O surpreendente é que só agora o dr. Alceu vem à boca de cena e, limpando um imaginário pigarro, anuncia: — “Sou admirador da Revolução Cultural”. Mas vejamos. Será lícito falar em Revolução Cultural num país que ignora a descida do homem na Lua? Dirão vocês: — “Isso é apenas uma notícia”. Mas pode-se falar em Revolução Cultural num país onde o povo não tem acesso à notícia, à simples notícia? Há tempos, falei no pronunciamento de um congresso de oculistas em Pequim. Entre outras descobertas menores, os congressistas chegaram à conclusão definitiva de que os textos de Mao Tse-tung curam a cegueira.
Ninguém me contou, eu próprio li. Aí está a maior conseqüência da Revolução Cultural chinesa: — os textos de Mao aplicados, sob a forma de compressa, curam qualquer cegueira. E sabem quem é o autor, ou autora, de um fanatismo de tamanha obtusidade? A Revolução Cultural.
Mas, de passagem, o mestre escreve sobre a reação do jovem americano contra a decrepitude da civilização norte-americana. Antes de continuar, o que é que o dr. Alceu chama de jovem revolução nos Estados Unidos? Foi a bacanal de Woodstock. Trezentos mil jovens, de ambos os sexos, que, ao mesmo tempo que se drogavam, praticavam as mais tenebrosas formas de perversão sexual. Ou a jovem revolução está na depredação gratuita, na depredação idiota de algumas das maiores universidades do mundo? Ou estará no gesto da atriz nua que usa a bandeira americana como papel higiênico?
Mas pergunto: — que fez essa juventude? Eu já me daria por satisfeito se, um dia, tivesse inventado um comprimido, um Melhoral. Antes um comprimido do que nada. Aí está a palavra: — a juventude não faz nada e repito: — exatamente nada. Quando nasceu, as gerações passadas deram-lhe, de mão beijada, na bandeja, a maior nação do mundo, a mais moderna, a mais rica, a mais culta. E, então, por não ter feito nada, põe-se a contestar, a injuriar tudo o que já estava feito. Os mais velhos podiam replicar-lhe: — “Mas faça alguma coisa. Não precisa muito. Alguma coisa”.
E, súbito, o mestre, possuído por uma dessas certezas inapeláveis e fatais, fala da importância crescente do fenômeno idade, no conjunto dos fatores sociais modernos.
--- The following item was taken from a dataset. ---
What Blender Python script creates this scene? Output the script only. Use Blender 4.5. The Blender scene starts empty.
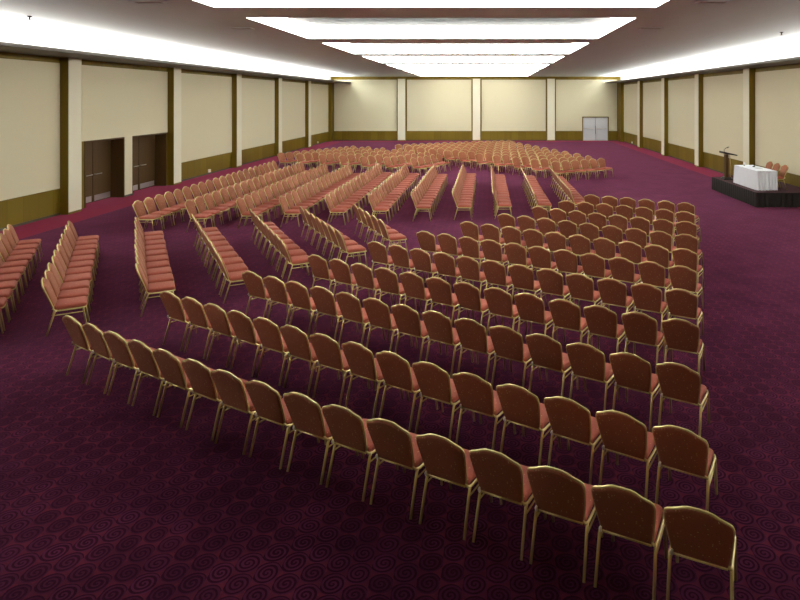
import bpy, math, random
from mathutils import Vector
random.seed(7)
C = bpy.context.scene.collection
PI = math.pi

# ------------------------------------------------------------------ camera numbers (800x600 frame)
EYE, FOC, CX, CY = 3.75, 610.0, 487.0, 98.0
RAIL_Z, RAIL_Y = 0.87, -0.40           # crest of a chair's back above / behind its origin

# ------------------------------------------------------------------ materials
def new_mat(name):
    m = bpy.data.materials.new(name); m.use_nodes = True
    nt = m.node_tree
    return m, nt, nt.nodes['Principled BSDF']

def N(nt, kind, **kw):
    n = nt.nodes.new(kind)
    for k, v in kw.items(): setattr(n, k, v)
    return n

def M(nt, op, a, b=None, c=None):
    n = nt.nodes.new('ShaderNodeMath'); n.operation = op
    for i, v in enumerate((a, b, c)):
        if v is None: continue
        if isinstance(v, (int, float)): n.inputs[i].default_value = v
        else: nt.links.new(v, n.inputs[i])
    return n.outputs[0]

def MIX(nt, fac, a, b):
    n = nt.nodes.new('ShaderNodeMix'); n.data_type = 'RGBA'
    for sock, v in ((n.inputs[0], fac), (n.inputs[6], a), (n.inputs[7], b)):
        if isinstance(v, (int, float)): sock.default_value = v
        elif isinstance(v, tuple): sock.default_value = (*v, 1)
        else: nt.links.new(v, sock)
    return n.outputs[2]

def noisy(name, c1, c2, scale=8, rough=.6, metal=0, stretch=(1, 1, 1), bump=0, detail=3, coat=0):
    m, nt, b = new_mat(name)
    tc = N(nt, 'ShaderNodeTexCoord'); mp = N(nt, 'ShaderNodeMapping')
    mp.inputs['Scale'].default_value = stretch
    nt.links.new(tc.outputs['Object'], mp.inputs[0])
    no = N(nt, 'ShaderNodeTexNoise'); no.inputs['Scale'].default_value = scale; no.inputs['Detail'].default_value = detail
    nt.links.new(mp.outputs[0], no.inputs['Vector'])
    nt.links.new(MIX(nt, no.outputs[0], c1, c2), b.inputs['Base Color'])
    b.inputs['Roughness'].default_value = rough; b.inputs['Metallic'].default_value = metal
    if bump:
        bp = N(nt, 'ShaderNodeBump'); bp.inputs['Strength'].default_value = bump; bp.inputs['Distance'].default_value = .01
        nt.links.new(no.outputs[0], bp.inputs['Height']); nt.links.new(bp.outputs[0], b.inputs['Normal'])
    return m

def emit(name, col, s):
    m, nt, b = new_mat(name)
    b.inputs['Base Color'].default_value = (.8, .8, .78, 1)
    b.inputs['Emission Color'].default_value = (*col, 1); b.inputs['Emission Strength'].default_value = s
    return m

def fabric_mat(name, FAB1, FAB2, SPK):
    m, nt, b = new_mat(name)
    tc = N(nt, 'ShaderNodeTexCoord')
    vo = N(nt, 'ShaderNodeTexVoronoi'); vo.inputs['Scale'].default_value = 42
    nt.links.new(tc.outputs['Object'], vo.inputs['Vector'])
    no = N(nt, 'ShaderNodeTexNoise'); no.inputs['Scale'].default_value = 60; no.inputs['Detail'].default_value = 4
    nt.links.new(tc.outputs['Object'], no.inputs['Vector'])
    base = MIX(nt, no.outputs[0], FAB1, FAB2)
    sp = M(nt, 'LESS_THAN', vo.outputs['Distance'], .22)
    r = N(nt, 'ShaderNodeSeparateColor'); nt.links.new(vo.outputs['Color'], r.inputs[0])
    sp = M(nt, 'MULTIPLY', sp, M(nt, 'GREATER_THAN', r.outputs[0], .72))
    nt.links.new(MIX(nt, M(nt, 'MULTIPLY', sp, .8), base, SPK), b.inputs['Base Color'])
    b.inputs['Roughness'].default_value = .85
    return m

def wood_mat(name, c1, c2, c3):
    m, nt, b = new_mat(name)
    tc = N(nt, 'ShaderNodeTexCoord'); mp = N(nt, 'ShaderNodeMapping')
    mp.inputs['Scale'].default_value = (9, 9, .5)
    nt.links.new(tc.outputs['Object'], mp.inputs[0])
    no = N(nt, 'ShaderNodeTexNoise'); no.inputs['Scale'].default_value = 2.2; no.inputs['Detail'].default_value = 6
    nt.links.new(mp.outputs[0], no.inputs['Vector'])
    grain = MIX(nt, no.outputs[0], c1, c2)
    sx = N(nt, 'ShaderNodeSeparateXYZ'); nt.links.new(tc.outputs['Object'], sx.inputs[0])
    k = M(nt, 'MULTIPLY', M(nt, 'ADD', sx.outputs[0], sx.outputs[1]), 1 / .62)
    wn = N(nt, 'ShaderNodeTexWhiteNoise', noise_dimensions='1D'); nt.links.new(M(nt, 'FLOOR', k), wn.inputs['W'])
    col = MIX(nt, M(nt, 'MULTIPLY', wn.outputs[0], .6), grain, c3)
    fr = M(nt, 'FRACT', k)
    seam = M(nt, 'LESS_THAN', fr, .015)
    nt.links.new(MIX(nt, M(nt, 'MULTIPLY', seam, .5), col, (.02, .012, .004)), b.inputs['Base Color'])
    b.inputs['Roughness'].default_value = .5; b.inputs['Specular IOR Level'].default_value = .2
    return m

def carpet_mat():
    m, nt, b = new_mat('spiral_carpet')
    tc = N(nt, 'ShaderNodeTexCoord'); sx = N(nt, 'ShaderNodeSeparateXYZ')
    nt.links.new(tc.outputs['Object'], sx.inputs[0])
    no0 = N(nt, 'ShaderNodeTexNoise'); no0.inputs['Scale'].default_value = 1.6; no0.inputs['Detail'].default_value = 4
    nt.links.new(tc.outputs['Object'], no0.inputs['Vector'])
    wob = M(nt, 'MULTIPLY', M(nt, 'SUBTRACT', no0.outputs[0], .5), .06)
    X = M(nt, 'ADD', sx.outputs[0], wob); Y = M(nt, 'ADD', sx.outputs[1], wob)
    S, R = .214, .183
    v = M(nt, 'MULTIPLY', X, 1 / R); row = M(nt, 'FLOOR', v)
    u = M(nt, 'ADD', M(nt, 'MULTIPLY', Y, 1 / S), M(nt, 'MULTIPLY', row, .5))
    fu = M(nt, 'SUBTRACT', M(nt, 'FRACT', u), .5)
    fv = M(nt, 'MULTIPLY', M(nt, 'SUBTRACT', M(nt, 'FRACT', v), .5), R / S)
    r = M(nt, 'SQRT', M(nt, 'ADD', M(nt, 'MULTIPLY', fu, fu), M(nt, 'MULTIPLY', fv, fv)))
    th = M(nt, 'ARCTAN2', fu, fv)
    wn = N(nt, 'ShaderNodeTexWhiteNoise', noise_dimensions='2D')
    cv = N(nt, 'ShaderNodeCombineXYZ'); nt.links.new(M(nt, 'FLOOR', u), cv.inputs[0]); nt.links.new(row, cv.inputs[1])
    nt.links.new(cv.outputs[0], wn.inputs['Vector'])
    ph = M(nt, 'ADD', M(nt, 'ADD', M(nt, 'MULTIPLY', r, 2 * PI / .17), th), M(nt, 'MULTIPLY', wn.outputs[0], 2.5))
    line = M(nt, 'GREATER_THAN', M(nt, 'SINE', ph), M(nt, 'MULTIPLY', M(nt, 'SUBTRACT', no0.outputs[0], .5), 2.2))
    inside = M(nt, 'LESS_THAN', M(nt, 'ADD', r, M(nt, 'MULTIPLY', M(nt, 'SUBTRACT', wn.outputs[0], .5), .05)), .492)
    no = N(nt, 'ShaderNodeTexNoise'); no.inputs['Scale'].default_value = 2.2; no.inputs['Detail'].default_value = 5
    nt.links.new(tc.outputs['Object'], no.inputs['Vector'])
    web = MIX(nt, no.outputs[0], CARPET_RED, CARPET_WEB)
    body = MIX(nt, no.outputs[0], CARPET_A, CARPET_B)
    c = MIX(nt, line, body, CARPET_DARK)
    c = MIX(nt, M(nt, 'MULTIPLY', wn.outputs[0], .55), c, CARPET_DARK)
    spot = N(nt, 'ShaderNodeTexNoise'); spot.inputs['Scale'].default_value = 5.5; nt.links.new(tc.outputs['Object'], spot.inputs['Vector'])
    web = MIX(nt, M(nt, 'GREATER_THAN', spot.outputs[0], .60), web, CARPET_RED)
    c = MIX(nt, inside, web, c)
    fz = N(nt, 'ShaderNodeTexNoise'); fz.inputs['Scale'].default_value = 90; nt.links.new(tc.outputs['Object'], fz.inputs['Vector'])
    c = MIX(nt, M(nt, 'MULTIPLY', fz.outputs[0], .5), c, CARPET_A)
    lo = N(nt, 'ShaderNodeTexNoise'); lo.inputs['Scale'].default_value = 1.1; lo.inputs['Detail'].default_value = 6; lo.inputs['Roughness'].default_value = .65
    nt.links.new(tc.outputs['Object'], lo.inputs['Vector'])
    mr = N(nt, 'ShaderNodeMapRange'); mr.inputs[1].default_value = .36; mr.inputs[2].default_value = .64; nt.links.new(lo.outputs[0], mr.inputs[0])
    c = MIX(nt, M(nt, 'MULTIPLY', mr.outputs[0], .5), c, CARPET_DARK)
    # plain red border along the walls
    ax = M(nt, 'MAXIMUM', M(nt, 'GREATER_THAN', sx.outputs[0], 10.62), M(nt, 'LESS_THAN', sx.outputs[0], -12.4))
    ax = M(nt, 'MAXIMUM', ax, M(nt, 'GREATER_THAN', sx.outputs[1], 52.2))
    c = MIX(nt, ax, c, CARPET_BORDER)
    nt.links.new(c, b.inputs['Base Color'])
    b.inputs['Roughness'].default_value = .95
    b.inputs['Specular IOR Level'].default_value = .0
    b.inputs['Sheen Weight'].default_value = .34; b.inputs['Sheen Tint'].default_value = (.85, .26, .5, 1)
    b.inputs['Sheen Roughness'].default_value = .36
    return m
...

Idades, sabemos que há várias. Estará Tristão falando ainda do jovem? Se é do jovem, pediria ao mestre que apresentasse um líder de dezessete, dezoito, dezenove anos. O grande líder juvenil, que conhecemos, é exatamente Mao Tse-tung, com seus 84 anos de idade. Em dado momento, para o nosso divertido horror, o dr. Alceu fala nos acontecimentos de 1968 na França.
O mestre admite que a agitação estudantil não teve grandes conseqüências visíveis. Aqui acrescento: — nem invisíveis. Ou por outra: — houve, sim, as conseqüências visíveis. Refiro-me aos automóveis virados, aos paralelepípedos arrancados e à Bolsa incendiada. Fora disso, a jovem revolução não deixou nem mesmo uma frase, uma única e escassa frase. O mestre insiste na Razão da Idade. A razão deixa de ser o que sempre foi, isto é, uma lenta, progressiva, dilacerada conquista espiritual. Pelo fato de ter nascido em 1963, e só por isso, o sujeito passa a ter razão. Olho, ainda uma vez, o artigo do mestre. Gostaria de vê-lo escrever sobre a jovem irracionalidade que sopra em todos os países e em todos os idiomas.